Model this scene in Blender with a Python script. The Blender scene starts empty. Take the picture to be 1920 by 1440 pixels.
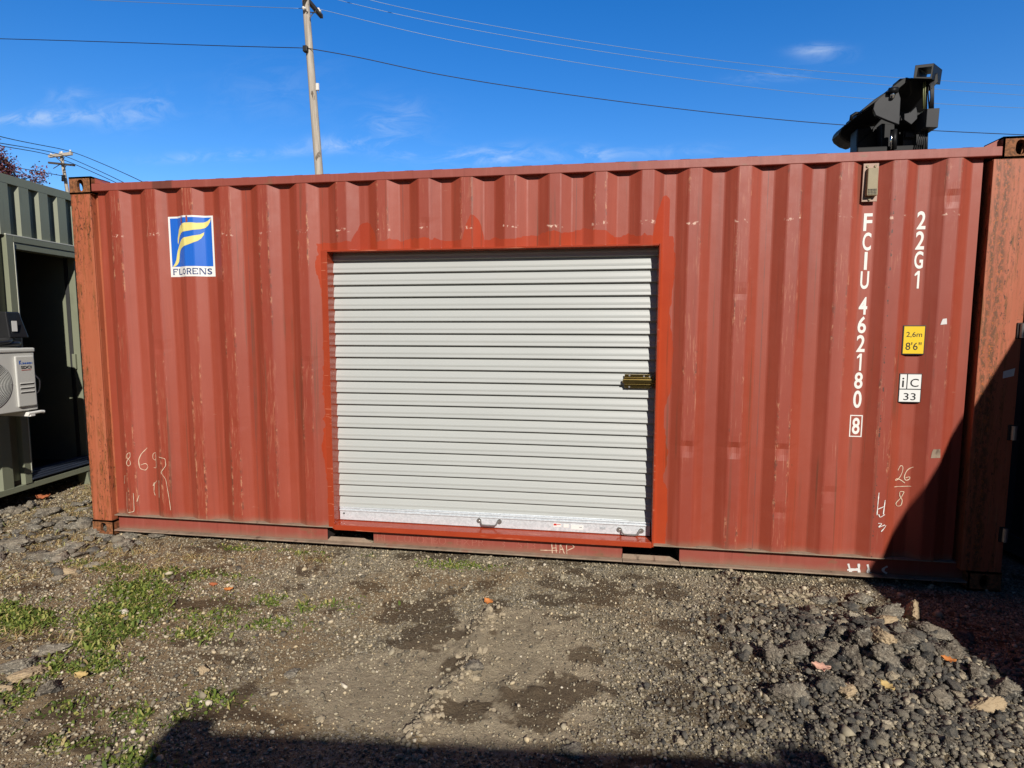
import bpy, bmesh, math, random
import numpy as np
from mathutils import Vector, Matrix
random.seed(7); RNG = np.random.default_rng(11)
R = math.radians
S = bpy.context.scene
COL = S.collection

# ------------------------------------------------------------------ camera, sky, sun, exposure
CAM = np.array([3.6978, -3.6, 1.5308]); FPX = 1065.5
RM = np.array([[0.98876, 0.14948, 0.00198], [0.01611, -0.09387, -0.99545], [-0.14862, 0.98434, -0.09523]])
q, _ = np.linalg.qr(RM.T); RM = (q * np.sign(np.diag(q.T @ RM.T))).T
cd = bpy.data.cameras.new('camera'); cam = bpy.data.objects.new('camera', cd); COL.objects.link(cam)
cam.matrix_world = Matrix([[RM[0][0], -RM[1][0], -RM[2][0], CAM[0]], [RM[0][1], -RM[1][1], -RM[2][1], CAM[1]],
                           [RM[0][2], -RM[1][2], -RM[2][2], CAM[2]], [0, 0, 0, 1]])
cd.sensor_width = 36; cd.lens = FPX / 1920 * 36; cd.clip_end = 3000; cd.clip_start = 0.05
S.camera = cam
AZ, EL = 22.0, 31.5
SUN = Vector((math.sin(R(AZ)) * math.cos(R(EL)), -math.cos(R(AZ)) * math.cos(R(EL)), math.sin(R(EL))))
sd = bpy.data.lights.new('sun', 'SUN'); sd.energy = 5.0; sd.angle = R(0.5); sd.color = (1.0, 0.95, 0.87)
sun = bpy.data.objects.new('sun', sd); COL.objects.link(sun); sun.rotation_euler = SUN.to_track_quat('Z', 'Y').to_euler()
sun.location = (10, -12, 14)
W = bpy.data.worlds.new('World'); S.world = W; W.use_nodes = True
S.view_settings.view_transform = 'Standard'; S.view_settings.look = 'None'
S.view_settings.exposure = 0.0; S.view_settings.gamma = 1.0

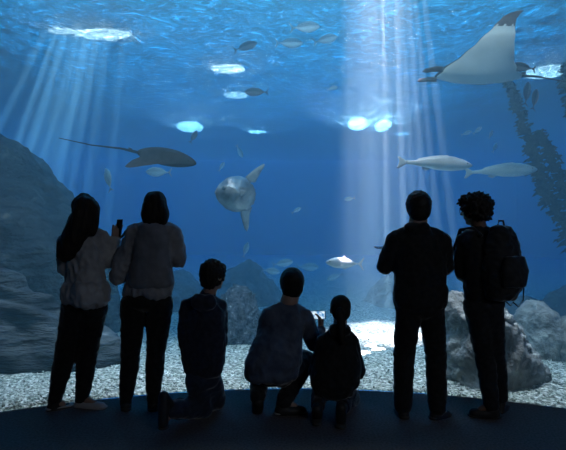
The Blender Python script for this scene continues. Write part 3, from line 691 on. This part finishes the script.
def head_bits(bm, c, R, k=1.):
    t = lambda x, y, z: c+R @ Vector((x*k, y*k, z*k))
    ell(bm, t(0, -.012, .022), (.077*k, .096*k, .088*k), R); ell(bm, t(0, .012, -.03), (.062*k, .076*k, .082*k), R)
    ell(bm, t(0, .052, -.088), (.030*k, .026*k, .022*k), R)                                   # chin
    chain(bm, [(t(0, .088, .018), .010*k), (t(0, .112, -.022), .016*k)])                       # nose
    chain(bm, [(t(-.045, .072, .030), .012*k), (t(0, .084, .030), .012*k), (t(.045, .072, .030), .012*k)])  # brow
    chain(bm, [(t(-.02, .082, -.052), .009*k), (t(.02, .082, -.052), .009*k)])                 # lips
    for s in (-1, 1):
        ell(bm, t(s*.045, .06, -.02), (.022*k, .022*k, .02*k), R); ell(bm, t(s*.079, -.008, -.008), (.010*k, .020*k, .034*k), R)   # cheeks, ears
def hand_bits(bm, w, d, nrm, side, curl=.45, k=1., spread=.10):
    "palm and five fingers; d = where the fingers point, nrm = out of the back of the hand, side = +1 puts the thumb at d x nrm"
    d = d.normalized(); nrm = (nrm-d*nrm.dot(d)).normalized(); s = d.cross(nrm)*side
    t = lambda x, y, z: w+d*x*k+s*y*k+nrm*z*k
    for y0, y1 in ((-.026, -.030), (-.009, -.011), (.009, .010), (.024, .028)): chain(bm, [(t(.0, y0*.75, 0), .015*k), (t(.085, y1, .0), .012*k)])
    for y, L_, a in ((-.031, .058, -.16), (-.0115, .074, -.05), (.0105, .080, .04), (.031, .072, .13)):
        p = t(.085, y, 0); ang = curl*.35; pts = [(p, .0098*k)]
        for q, f in ((.45, 1.), (.3, 1.15), (.25, .9)):
            ang += curl*f*.6; dv = (d*math.cos(ang)-nrm*math.sin(ang)+s*a*(spread*8)*.9).normalized(); p = p+dv*L_*q*k; pts.append((p, (.0092-.0015*len(pts)*.5)*k))
        chain(bm, pts)
    p = t(.018, .026, -.006); pts = [(p, .014*k)]
    for q, (x, y, z) in ((.038, (.62, .70, -.30)), (.030, (.80, .42, -.45)), (.024, (.88, .15, -.48))):
        p = p+(d*x+s*y+nrm*z).normalized()*q*k; pts.append((p, (.0125-.001*len(pts))*k))
    chain(bm, pts)
SKIN = mat('skin', (.30, .19, .145), .55, .4); SKIN2 = mat('skin_dark', (.16, .09, .06), .5, .4)
def cloth(name, c1, c2, sc=30):
    m = noisy(name, c1, c2, sc, 4, .85, .35, 220, .003); b = m.node_tree.nodes['Principled BSDF']
    b.inputs['Sheen Weight'].default_value = .45; b.inputs['Sheen Roughness'].default_value = .35; return m
def person(spec):
    s = spec['d']/F; d0 = spec['d']
    J = {k: P(v[0], v[1], d0+(v[2] if len(v) > 2 else 0)) for k, v in spec['j'].items()}
    px = lambda r: r*s
    k = spec.get('hk', 1.)
    R = yawm(*spec['face']); hc = J['head']
    # --- body
    b = bmesh.new(); head_bits(b, hc, R, k)
    nr = spec.get('nk', .054)*k; chain(b, [(hc+R @ Vector((0, -.02, -.05))*k, nr), (J['neck'], nr*1.08)])
    T = [J[n] for n in spec['trunk']]
    tw = spec['trunkw']
    rings(b, [(c, px(w)*.86, px(dd)*.82, yw) for c, (w, dd, yw) in zip(T, tw)])
    for sd_ in 'lr':
        A = [J['sh_'+sd_], J['el_'+sd_], J['wr_'+sd_]]
        chain(b, [(A[0], .05*k), (A[1], .040*k), (A[2], .027*k)])
        L_ = [J['hip_'+sd_], J['kn_'+sd_], J['an_'+sd_]]
        chain(b, [(L_[0], .075*k), (L_[1], .052*k), (L_[2], .036*k)])
        chain(b, [(L_[2], .034*k), (J['toe_'+sd_], .026*k)])
    body = fuse(b, .0095, 4)
    h = bmesh.new()
    for sd_ in 'lr':
        e, w = J['el_'+sd_], J['wr_'+sd_]; hd = spec.get('hand_'+sd_, {}); dv = Vector(hd.get('dir', tuple((w-e).normalized())))
        hand_bits(h, w+dv.normalized()*.012, dv, Vector(hd.get('nrm', (0, -1, .2))), hd.get('side', 1 if sd_ == 'r' else -1), hd.get('curl', .5), k*.97)
        chain(h, [(w-(w-e).normalized()*.05, .027*k), (w+dv.normalized()*.015, .022*k)])
    hm = fuse(h, .0042, 3)
    bb = bmesh.new(); bb.from_mesh(body); bb.from_mesh(hm); me = bpy.data.meshes.new('person'); bb.to_mesh(me); bb.free()
    me.polygons.foreach_set('use_smooth', [True]*len(me.polygons))
    root = newobj('person', me, spec.get('skin', SKIN)); tag(root, spec['label'], 'person')
    base = Vector((T[-1].x, T[-1].y, 0)); me.transform(Matrix.Translation(-base)); root.location = base
    def kid(name, m, mt):
        m.transform(Matrix.Translation(-base)); o = newobj(name, m, mt, root); return o
    for sg in (-1, 1):
        e = bmesh.new(); bmesh.ops.create_uvsphere(e, u_segments=12, v_segments=8, radius=.0125*k, matrix=Matrix.Translation(hc+R @ Vector((sg*.031, .078, .006))*k)); kid('eye', bm_mesh(e), EYEW)
    # --- top
    b = bmesh.new(); rings(b, [(c, px(w), px(dd), yw) for c, (w, dd, yw) in zip(T, tw)])
    sr = spec['sleeve']
    for sd_ in 'lr':
        S_, E_, W_ = J['sh_'+sd_], J['el_'+sd_], J['wr_'+sd_]
        chain(b, [(T[0].lerp(S_, .35), px(sr[0])*.95), (S_, px(sr[0]))])
        chain(b, [(S_, px(sr[0])), (E_, px(sr[1])), (E_.lerp(W_, .93), px(sr[2]))])
    chain(b, [(T[0], px(spec.get('collar', 8))), (J['neck'].lerp(hc, .12), px(spec.get('collar', 8))*.86)])
    for fn in spec.get('top_extra', []): fn(b, J, px)
    kid(spec['top'][0], fuse(b, .011, 3, fold(spec.get('fold', .010), seed=hc.x*10)), spec['top'][1])
    # --- trousers
    b = bmesh.new(); lr = spec['legs']
    for sd_ in 'lr':
        H, K, A = J['hip_'+sd_], J['kn_'+sd_], J['an_'+sd_]; sg = -1 if sd_ == 'l' else 1
        chain(b, [(H, px(lr[0])), (H.lerp(K, .5), px((lr[0]+lr[1])*.5)), (K, px(lr[1])), (K.lerp(A, .35), px(lr[1]*.95)), (A, px(lr[2]))])
    pc, pw, pd, py_ = spec['pelvis']; c = P(pc[0], pc[1], d0+pc[2]); ell(b, c, (px(pw), px(pd), px(spec.get('pelh', 12))), yawm(py_))
    kid('trousers', fuse(b, .011, 3, fold(.008, 7, 9, seed=hc.x*7)), spec['pants'])
    # --- shoes
    for sd_ in 'lr':
        A, Tt = J['an_'+sd_], J['toe_'+sd_]; b = bmesh.new(); hl = J.get('heel_'+sd_, None)
        dv = (Tt-A); 
        if hl is None: hl = Vector((A.x, A.y, Tt.z)) - Vector((dv.x, dv.y, 0)).normalized()*.03
        chain(b, [(hl, .041*k), (hl.lerp(Tt, .5), .045*k), (Tt, .041*k)]); chain(b, [(hl.lerp(A, .3), .042*k), (hl.lerp(Tt, .45), .043*k)]); chain(b, [(hl, .040*k), (A, .047*k)])
        o = kid('shoe', fuse(b, .008, 3), spec.get('shoe_'+sd_, spec['shoe']))
        # sole
        if abs(dv.z) < .14:
            q = bmesh.new(); z = min(hl.z, Tt.z)-.028*k
            for t_ in range(9):
                c = hl.lerp(Tt, t_/8*1.12-.05); ell(q, Vector((c.x, c.y, max(.013, z))), (.043*k, .043*k, .013), sd=2)
            so = fuse(q, .007, 2); so.transform(Matrix.Translation(-base)); newobj('sole', so, spec.get('sole', SOLE), o)
    # --- hair
    b = bmesh.new(); spec['hair'](b, hc, R, k, J, px); kid('hair', fuse(b, spec.get('hvox', .008), 2, spec.get('hdisp')), spec['hairm'])
    for fn in spec.get('extra', []): fn(kid, J, px, root, base)
    return root, J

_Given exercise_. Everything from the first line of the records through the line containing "COL = S.collection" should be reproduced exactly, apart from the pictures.

_Task response_.
Model this scene in Blender with a Python script. The Blender scene starts empty. Take the picture to be 1920 by 1440 pixels.
import bpy, bmesh, math, random
import numpy as np
from mathutils import Vector, Matrix
random.seed(7); RNG = np.random.default_rng(11)
R = math.radians
S = bpy.context.scene
COL = S.collection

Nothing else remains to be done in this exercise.